Dr. Stroope said that at least two competing forces were at play around sexuality in a long marriage. One is called “habituation,” the dulling of sexual senses as a couple becomes inured to each other, worn by life’s quotidian and lurching demands.

But long-timers also accumulate what Dr. Stroope calls “relationship capital”: in good marriages, he said, “you’re building up something, accumulating experience and knowledge about your intimate partner over time that builds on itself.”

And so, as adults age, their social circles shrink, they know time is limited, they look around and what do they see? Each other.

“They place intimacy as a high priority,” said Dr. Pillemer, whose new book, “30 Lessons for Loving,” is drawn from interviews with 700 older adults. “Many people told me that you don’t notice the physical differences in a long marriage. The person still seems the same to you. “

Some limitations: The original investigators for the 2005-2006 project interviewed individuals, not couples together. These new findings do not include partners who lived together without being married, nor gay and lesbian couples. When defining sexual activity, interviewers told interviewees, “By ‘sex’ or ‘sexual activity’ we mean any mutually voluntary activity with another person that involves sexual contact, whether or not intercourse or orgasm occurs.”

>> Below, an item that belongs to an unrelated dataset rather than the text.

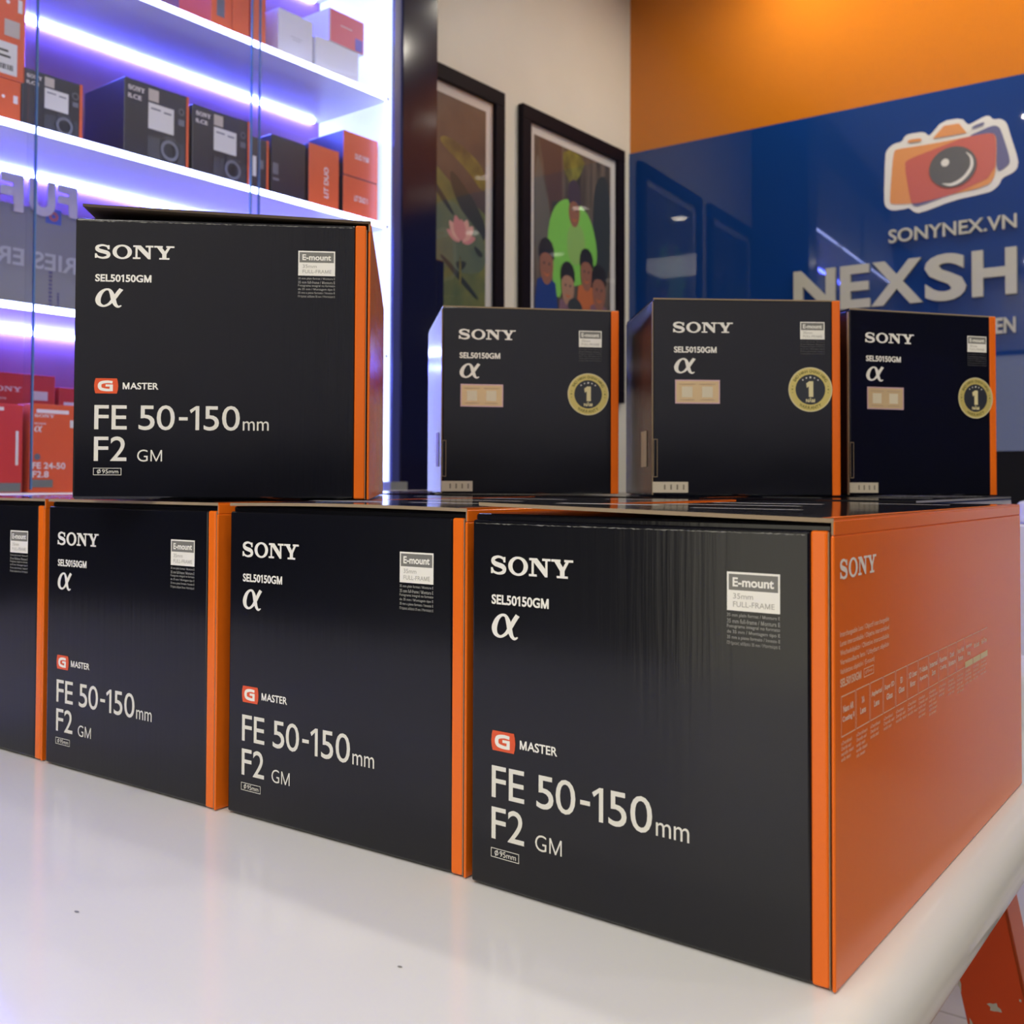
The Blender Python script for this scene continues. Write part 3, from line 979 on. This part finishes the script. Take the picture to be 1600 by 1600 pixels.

For Jennie B., the meaning of intimacy and sexual activity evolved and deepened over her long marriage.

“There’s an intimacy that comes later that is staggeringly wonderful,” she said. “You can hold hands with this person you love and adore, and somehow it’s just as passionate as having sex at an earlier age. There is such a sense of connection and intimacy that grows out of a long relationship, that touch carries with it the weight of so many memories. And many are sexual.”

Indeed what she misses most as a widow, she says, is holding hands.

“Sex was certainly an important and joyful and healing part, but I’m not sure that the connection through holding hands, which elicited such peace, was not a deeper intimacy,” she further reflected in an email. “But of course I would not have known that during the first 30 or 40 years of marriage when sex was of paramount importance — our recreation and solace. And I am quite sure younger people would shake their heads and think, ‘poor old soul her sex life was probably not very good.’ They would be wrong!”